#### [PROBLEM REQUIREMENTS]
Read through the records below and copy each line that uses the word "this".

#### [EXERCISE MATERIALS]

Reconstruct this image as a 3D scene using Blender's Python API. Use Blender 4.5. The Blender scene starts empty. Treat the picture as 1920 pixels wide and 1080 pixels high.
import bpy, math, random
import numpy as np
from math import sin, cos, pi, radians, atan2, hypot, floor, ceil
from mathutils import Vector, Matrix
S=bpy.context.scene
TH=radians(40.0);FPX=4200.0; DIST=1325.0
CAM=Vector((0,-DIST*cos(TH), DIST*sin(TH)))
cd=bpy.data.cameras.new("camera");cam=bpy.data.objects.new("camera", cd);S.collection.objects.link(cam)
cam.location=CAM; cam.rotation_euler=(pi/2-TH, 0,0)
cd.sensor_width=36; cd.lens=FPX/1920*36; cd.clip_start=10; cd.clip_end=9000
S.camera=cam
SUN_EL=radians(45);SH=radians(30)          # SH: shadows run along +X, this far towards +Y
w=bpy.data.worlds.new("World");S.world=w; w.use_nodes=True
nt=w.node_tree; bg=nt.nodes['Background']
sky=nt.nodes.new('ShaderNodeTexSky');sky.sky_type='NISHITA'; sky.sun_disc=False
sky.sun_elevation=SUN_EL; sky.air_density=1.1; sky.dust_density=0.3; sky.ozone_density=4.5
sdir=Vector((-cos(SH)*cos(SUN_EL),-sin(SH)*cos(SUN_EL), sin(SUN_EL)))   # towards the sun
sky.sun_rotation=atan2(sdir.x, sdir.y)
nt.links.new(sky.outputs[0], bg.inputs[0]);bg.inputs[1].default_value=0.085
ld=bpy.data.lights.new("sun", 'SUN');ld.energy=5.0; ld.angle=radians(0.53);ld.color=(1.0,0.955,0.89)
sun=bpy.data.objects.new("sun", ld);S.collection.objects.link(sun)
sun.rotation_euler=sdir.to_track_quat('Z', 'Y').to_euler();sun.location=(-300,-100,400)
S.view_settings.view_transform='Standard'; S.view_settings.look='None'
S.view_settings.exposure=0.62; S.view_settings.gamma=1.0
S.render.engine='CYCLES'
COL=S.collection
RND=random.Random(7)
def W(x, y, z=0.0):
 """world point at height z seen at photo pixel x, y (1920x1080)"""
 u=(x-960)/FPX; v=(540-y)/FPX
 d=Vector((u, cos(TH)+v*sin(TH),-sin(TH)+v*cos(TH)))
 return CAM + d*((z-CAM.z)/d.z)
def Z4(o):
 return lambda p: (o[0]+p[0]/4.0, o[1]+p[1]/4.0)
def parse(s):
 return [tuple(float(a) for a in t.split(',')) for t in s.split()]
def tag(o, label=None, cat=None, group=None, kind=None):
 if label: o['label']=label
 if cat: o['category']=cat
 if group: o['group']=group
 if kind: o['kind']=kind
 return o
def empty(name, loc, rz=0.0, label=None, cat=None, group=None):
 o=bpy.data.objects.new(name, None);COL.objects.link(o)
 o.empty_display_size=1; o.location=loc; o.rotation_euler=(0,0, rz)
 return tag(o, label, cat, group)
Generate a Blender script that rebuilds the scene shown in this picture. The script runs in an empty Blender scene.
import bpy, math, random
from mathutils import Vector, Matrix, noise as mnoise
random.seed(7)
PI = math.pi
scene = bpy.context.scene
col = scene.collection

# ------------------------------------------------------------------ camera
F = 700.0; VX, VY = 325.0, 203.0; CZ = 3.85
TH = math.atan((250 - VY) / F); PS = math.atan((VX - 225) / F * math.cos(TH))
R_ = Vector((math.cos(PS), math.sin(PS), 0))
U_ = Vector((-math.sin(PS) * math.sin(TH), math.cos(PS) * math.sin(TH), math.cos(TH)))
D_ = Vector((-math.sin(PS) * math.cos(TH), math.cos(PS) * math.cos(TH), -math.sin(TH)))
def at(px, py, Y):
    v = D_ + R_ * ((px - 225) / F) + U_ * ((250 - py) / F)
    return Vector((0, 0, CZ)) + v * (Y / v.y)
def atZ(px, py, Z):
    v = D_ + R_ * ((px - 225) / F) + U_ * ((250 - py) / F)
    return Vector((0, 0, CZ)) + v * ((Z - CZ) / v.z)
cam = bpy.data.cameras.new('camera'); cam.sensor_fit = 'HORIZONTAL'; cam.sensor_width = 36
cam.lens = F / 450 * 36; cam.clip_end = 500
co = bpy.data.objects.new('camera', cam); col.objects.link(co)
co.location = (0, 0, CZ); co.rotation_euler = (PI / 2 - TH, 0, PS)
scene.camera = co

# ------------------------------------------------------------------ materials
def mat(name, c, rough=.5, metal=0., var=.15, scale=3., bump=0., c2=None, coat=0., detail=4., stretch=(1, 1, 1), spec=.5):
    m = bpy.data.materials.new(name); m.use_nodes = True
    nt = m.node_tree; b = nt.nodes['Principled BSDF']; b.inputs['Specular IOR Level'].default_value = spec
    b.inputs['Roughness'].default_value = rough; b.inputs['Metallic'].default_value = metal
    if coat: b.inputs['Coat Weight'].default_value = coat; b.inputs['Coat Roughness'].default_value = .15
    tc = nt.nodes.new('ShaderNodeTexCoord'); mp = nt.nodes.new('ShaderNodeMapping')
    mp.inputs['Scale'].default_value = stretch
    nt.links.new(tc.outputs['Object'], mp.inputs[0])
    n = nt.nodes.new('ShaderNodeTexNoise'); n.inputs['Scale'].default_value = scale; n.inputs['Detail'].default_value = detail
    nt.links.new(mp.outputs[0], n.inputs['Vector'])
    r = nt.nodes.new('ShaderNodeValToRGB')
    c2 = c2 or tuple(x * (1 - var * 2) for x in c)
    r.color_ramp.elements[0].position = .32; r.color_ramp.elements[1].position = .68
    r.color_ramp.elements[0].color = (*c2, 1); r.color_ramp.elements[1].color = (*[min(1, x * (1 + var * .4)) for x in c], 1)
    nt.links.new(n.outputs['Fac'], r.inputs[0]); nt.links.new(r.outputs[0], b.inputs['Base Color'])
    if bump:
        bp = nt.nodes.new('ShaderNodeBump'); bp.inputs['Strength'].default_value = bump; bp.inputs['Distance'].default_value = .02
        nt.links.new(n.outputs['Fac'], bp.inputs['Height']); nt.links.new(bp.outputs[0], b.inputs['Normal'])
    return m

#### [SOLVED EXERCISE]
Reconstruct this image as a 3D scene using Blender's Python API. Use Blender 4.5. The Blender scene starts empty. Treat the picture as 1920 pixels wide and 1080 pixels high.
SUN_EL=radians(45);SH=radians(30)          # SH: shadows run along +X, this far towards +Y
Generate a Blender script that rebuilds the scene shown in this picture. The script runs in an empty Blender scene.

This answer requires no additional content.